Appendix F. For successful technology, reality must take precedence over public relations.

Richard Feynman
Richard Feynman via brainpickings.org bit.ly/1q1qWLt

June 6th 1986. Six months after the disaster, the Report to the Presidential Commission was released about The Space Shuttle Challenger.

Just over twenty eight years ago, I, like fellow children and citizens around the world, had watched the recorded images from January 28th 1986. We were horrified to see one of the greatest technological wonders of the world break up shortly after launch and crash into the sea minutes later. The lives of Challenger’s seven crew were lost, amongst them the first ‘ordinary citizen’ and member of the teacher in space project, mother of two, Christa McAuliffe.

As part of the follow up audit and report, Richard Feynman’s personal statement was included as Appendix F. Personal observations on reliability of the Shuttle.

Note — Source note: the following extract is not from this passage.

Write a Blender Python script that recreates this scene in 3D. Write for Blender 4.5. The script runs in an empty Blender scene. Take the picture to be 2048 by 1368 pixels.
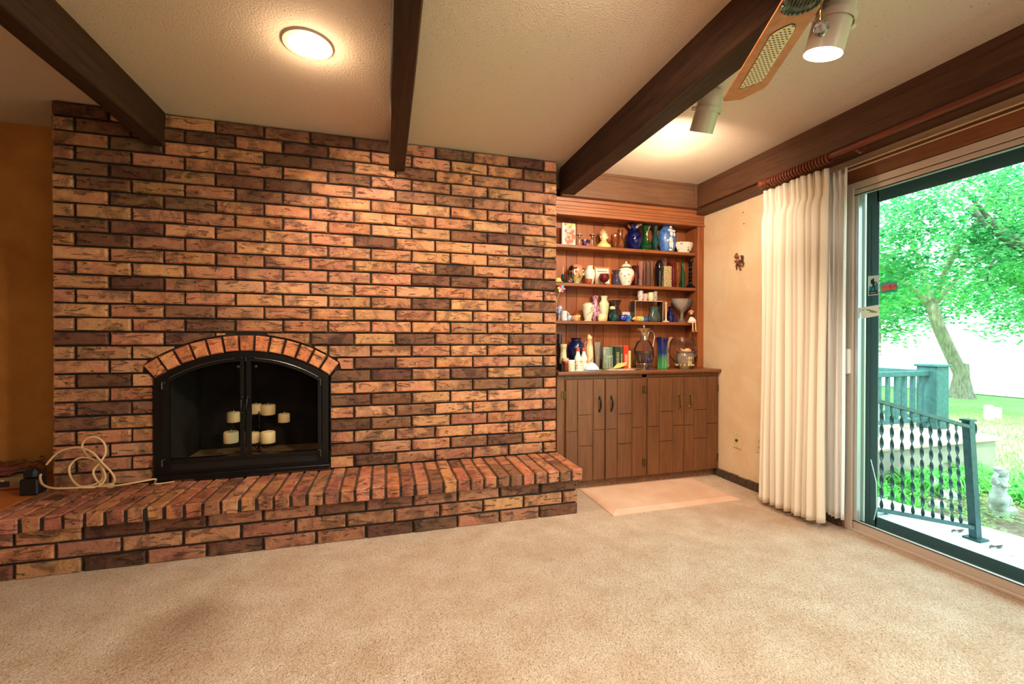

You can read his full statement. Below are just his conclusions and valuable lessons learned.

“If a reasonable launch schedule is to be maintained, engineering often cannot be done fast enough to keep up with the expectations of originally conservative certification criteria designed to guarantee a very safe vehicle. In these situations, subtly, and often with apparently logical arguments, the criteria are altered so that flights may still be certified in time.

They therefore fly in a relatively unsafe condition, with a chance of failure of the order of a percent (it is difficult to be more accurate).

Official management, on the other hand, claims to believe the probability of failure is a thousand times less. One reason for this may be an attempt to assure the government of NASA perfection and success in order to ensure the supply of funds. The other may be that they sincerely believed it to be true, demonstrating an almost incredible lack of communication between themselves and their working engineers.

In any event this has had very unfortunate consequences, the most serious of which is to encourage ordinary citizens to fly in such a dangerous machine, as if it had attained the safety of an ordinary airliner.

The astronauts, like test pilots, should know their risks, and we honor them for their courage. Who can doubt that McAuliffe was equally a person of great courage, who was closer to an awareness of the true risk than NASA management would have us believe?

Let us make recommendations to ensure that NASA officials deal in a world of reality in understanding technological weaknesses and imperfections well enough to be actively trying to eliminate them. They must live in reality in comparing the costs and utility of the Shuttle to other methods of entering space. And they must be realistic in making contracts, in estimating costs, and the difficulty of the projects.

Only realistic flight schedules should be proposed, schedules that have a reasonable chance of being met.

If in this way the government would not support them, then so be it. NASA owes it to the citizens from whom it asks support to be frank, honest, and informative, so that these citizens can make the wisest decisions for the use of their limited resources. For a successful technology, reality must take precedence over public relations, for nature cannot be fooled.”

Richard Feynman, 1918 -1988

“The Challenger accident has frequently been used as a case study in the study of subjects such as engineering safety, the ethics of whistle-blowing, communications, group decision-making, and the dangers of groupthink. It is part of the required readings for engineers seeking a professional license in Canada and other countries.” [Wikipedia]

Feynman’s Appendix F: Personal Observations on Reliability of the Shuttle is well worth a read in full.

From a business management point of view, Lessons Learned are integral to all projects and there is no reason why they cannot apply across industries. But they are frequently forgotten or ignored, in a project’s desire to look only ahead and achieve future deliverables on time.

Lessons learned can make a hugely important contribution to positive change and shaping outcomes. Assessing what worked well and how it can be repeated, just as important as learning from what went wrong or what was missing.

Public relations efforts which ignore learning from the past, and which fail to acknowledge real issues and gloss over reality doom a project to failure through false expectation. Whether due to naivety, arrogance, or under leadership pressure, it can put a whole project in jeopardy and threaten its successful completion.  Both internal and external stakeholder management are put at unnecessary risk .

In the words of Richard Feynman, “For successful technology, reality must take precedence over public relations.”